Stabenow Visits East Lansing, West Michigan to Discuss Passage of the 2008 Food, Conservation, and Energy Act: What it Means for Michigan

Legislation Provides Funding for Nutrition, Food Assistance, Specialty Crops, Alternative Energy, and Conservation

U.S. Senator Debbie Stabenow (D-MI) today visited Michigan State University and May Farms in Sparta to discuss how the 2008 Food, Conservation, and Energy Act (H.R. 2419), also known as the Farm Bill, will benefit Michigan. The legislation includes funding for nutrition and food assistance programs, makes critical investments in alternative energy, protects Michigan lakes and waterways, and supports growers of specialty crops. The House and Senate passed the Farm Bill last week, providing a veto-proof majority. The Farm Bill contains essential provisions such as the Stabenow-authored Fruit and Vegetable Snack program, Buy American provision, and Great Lakes Basin provision.

"This important legislation goes a long way towards improving the health and well being of families across our state and our nation," said Stabenow. "From bringing healthier, American-grown food to our children and seniors, to supporting specialty crop growers who have been negatively affected by unfair trade practices, this legislation is a victory both for producers and consumers. It also helps us continue the progress we've made on alternative energy and preserves precious wildlife habitats."

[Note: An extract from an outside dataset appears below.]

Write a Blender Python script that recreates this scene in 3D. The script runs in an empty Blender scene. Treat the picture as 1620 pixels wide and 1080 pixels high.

As a member of the Farm Bill Conference Committee and Senate Agriculture Committee, Stabenow served as a leading voice for Michigan throughout the crafting of this legislation. She has served on agricultural committees in all four legislative bodies in which she was a member, including the Michigan House, Michigan Senate, U.S. House and currently, the U.S. Senate. She is also the first Senator from Michigan to serve on the Senate Agriculture Committee in over 40 years.

Phil Korson, President of the Cherry Marketing Institute stated, "Thanks to the leadership of Senator Stabenow, the historic specialty crop title in the Farm Bill offers meaningful advances for Michigan, its cherry producers and processors and the state agricultural economy. The new programs create support, new avenues for research, new opportunities for value added products and advances to help producers."

Dr. Jeff Armstrong, Dean, MSU College of Agriculture and Natural Resources and co-chair of CREATE-21 stated, "For the past two years, MSU has been an outstanding partner to Senator Stabenow and supported efforts to create a Farm Bill research title that works for Michigan and the country. From the outset, Senator Stabenow has been a strong advocate, and her excellent work on the conference committee was critical to the crafting and passage of this legislation."

Don Sklarczyk, Michigan potato grower and former President of the Potato Growers of Michigan and of the National Potato Council stated, "Specialty crop producers are indebted to Senator Stabenow for her commitment to our industries. Her successful efforts on the Farm Bill clearly demonstrate her effectiveness in Washington and her understanding of the importance of agriculture to our nation."